The African National Congress is suspicious of Pagad, which it claimed has a wider Islamic agenda, and may be backed by hard-line Islamic governments. The government prefers to focus attention on claims that a Third Force is inflaming the violence, after a bizarre allegation by a young prisoner this week that prison officers were allowing inmates out each night to terrorise the Flats. During the last years of apartheid there were persistent allegations that a mysterious Third Force was behind much of the violence in the country,

The trouble is that in this drama none of the main players - Pagad, the gangsters or the police - are what they seem to be.

The birth of Pagad has alllowed the gangs to present themselves as victims. Once-bitter rivals have banded together to form Core (Community Outreach Forum) and have marched on parliament to demand that the government deal with them as the creation of a racist past.

Apartheid, according to Rashied Staggie, made the gangsters. "We did it to survive," claimed Rashied, who argues that dealers will pack up shop if the government creates employment on the Flats.

From their local shebeen headquarters, Core adapts Marxist class analysis to present its members as downtrodden members of the coloured working class and Pagad as middle-class Islamic intellectuals who have no notion of what it takes to survive. Playing on the alienation of a coloured population which believes it was "never white enough for the Nats and now not black enough for the ANC", Core says that the new government does not care for the coloured community.

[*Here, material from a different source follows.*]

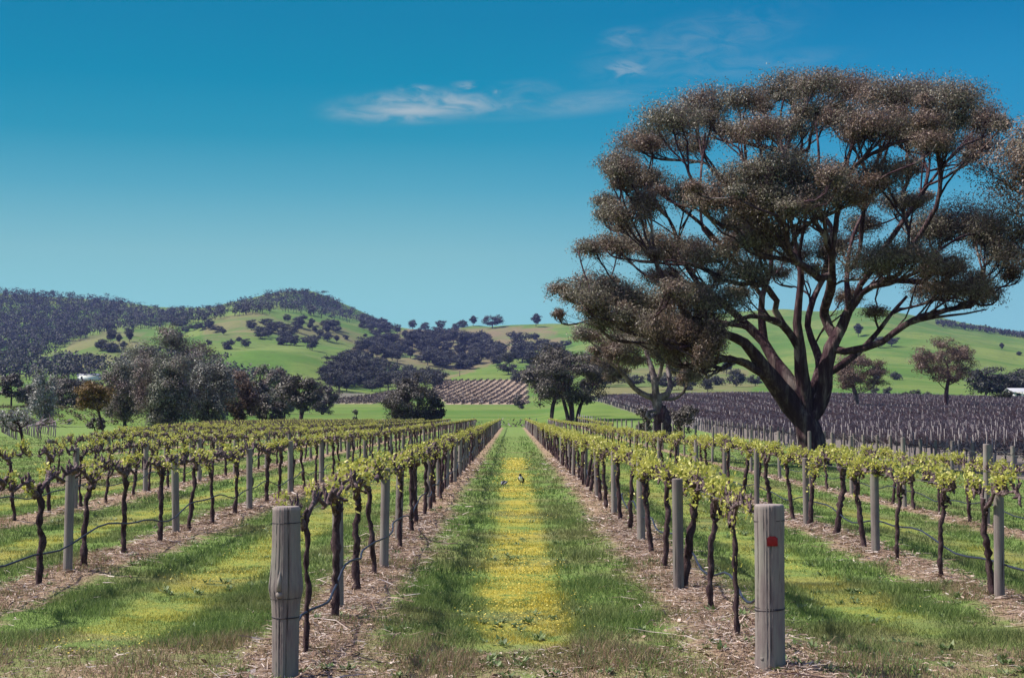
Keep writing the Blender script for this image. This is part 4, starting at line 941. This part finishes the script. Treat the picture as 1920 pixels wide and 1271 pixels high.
# end posts of the dormant block on the right
n2 = 0
for y in np.arange(57.5, 235, 2.85):
    if inframe(20.0, y): posts.append((y, 20.0+rv.normal()*.05, 'the dormant block behind the huge gum', n2, 1.2, 1.5)); n2 += 1
posts.sort(); mbp = MB()
for n_, (y, x, ph, k, hh, rk) in enumerate(posts):
    if n_ < 298:
        o = obj('trellis_post', PM[int(rv.integers(5))], None, (x, y, H(x, y)+float(micro(x, y))-.03)); s_ = rk*rv.uniform(.92, 1.12)
        o.scale = (s_, s_, hh*rv.uniform(.97, 1.03)); o.rotation_euler = (rv.normal()*.012, rv.normal()*.014, rv.uniform(0, 6.28))
        if ph.startswith('the dormant'): lb = f'grey end post {ORD[k]} from right edge before {ph}' if k < len(ORD) else f'far grey end post along the front of {ph}'; gr = 'end posts of the dormant block'
        else: lb = f'slim grey post {ORD[k]} from near end of {ph}' if k < len(ORD) else f'far grey post of {ph}'; gr = 'slim posts of the trellis rows'
        tag(o, lb, 'post', gr)
    else:
        mbp.tube([(x, y, H(x, y)-.1), (x, y, H(x, y)+.6), (x, y, H(x, y)+1.12*hh)], .05*rk, 6)
if mbp.n: tag(obj('distant_posts', mbp.mesh('distant_posts', M['stake'])), 'tiny grey posts at the far ends of the rows', 'posts', None, 'stuff')

# wires and drip hoses: one of each per row
def hose(x, y0, y1, seed, ph, wavy):
    r = np.random.default_rng(seed); y = np.arange(y0, y1, .3 if wavy else .45); s_ = y-y0
    z = .40+.05*np.sin(s_*2*math.pi/5.4+r.uniform(0, 6))+.03*np.sin(s_*2.6+r.uniform(0, 6))+(vnoise(y, y*0, 1.3, seed)-.5)*(.16 if wavy else .07)
    xx = x+.05+(vnoise(y, y*0+7, .9, seed+1)-.5)*(.12 if wavy else .05)
    zz = z+np.array([H(x, q) for q in y]); m_ = MB(); m_.tube(np.stack((xx, y, zz), -1), .0105, 6)
    tag(obj('drip_hose', m_.mesh('drip_hose', M['hose'])), f'dark drip irrigation hose hung low along {ph}', 'hose', 'drip hoses under the rows')
def wires(x, y0, y1, ph):
    m_ = MB()
    for zz in (1.06,):
        y = np.arange(y0, y1, 2.7); m_.tube(np.stack((y*0+x, y, np.array([H(x, q) for q in y])+zz-.01*np.abs(np.sin(y))), -1), .003, 4)
    tag(obj('trellis_wire', m_.mesh('trellis_wire', M['wire'])), f'thin trellis wire carrying the vines of {ph}', 'wire', 'trellis wires')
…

The gangsters' reinvention of themselves is disingenuous. Handsome Staggie, in designer jeans and mirrored shades, drives around in a flash four-wheel drive and owns property all over the Cape. Pagad argues, rightly, that the drug barons have grown rich by inflicting misery on the poor. But it faces a hard battle for hearts and minds.

Rashied Staggie, labelled as a psychopath in prison, is seen as a modern- day Robin Hood by an ambivalent community. And while Pagad can bring thousands of ordinary people on to the streets, so too can the gangsters. "He drives past local schools throwing 10 rand notes to the kids," said one local community worker. "He pays people's rents and provides local jobs." Like any prominent businessman he sponsors the local football team.

Staggie can afford the best that money can buy, including, it is rumoured, public relations consultants. He has taken to speaking at school assemblies where he tells children that he has given up the drug trade and warns them to shun the gangs.

Heart-warming stuff, but hogwash according to Pagad's national commander, Aslam Toefy. "Core is nothing but an organised crime syndicate," he said, adding that lighting candles is no protection against crime.

Wilfred Scharf, a criminology professor at the University of Cape Town, concurs that Core, hemmed in by new anti-gangster laws, is trying to protect a business which has enjoyed considerable growth since the end of apartheid opened South Africa up to the international drug trade.

Unfortunately, the expansion came just when the criminal justice system - and the police in particular - was in transformation and least able to cope. The police combating the war on the Flats are hampered by the corruption that riddles their ranks. Many officers have long-standing ties with the gangs which were used by both sides during the apartheid years. "Favours are still owed and information still has to be suppressed," Professor Scharf said.

In this mire the government - and the honest cops - must find some light. Third Force investigations may not be that outlandish. "It would not surprise me and I am not a conspiracy theorist," Professor Scharf said.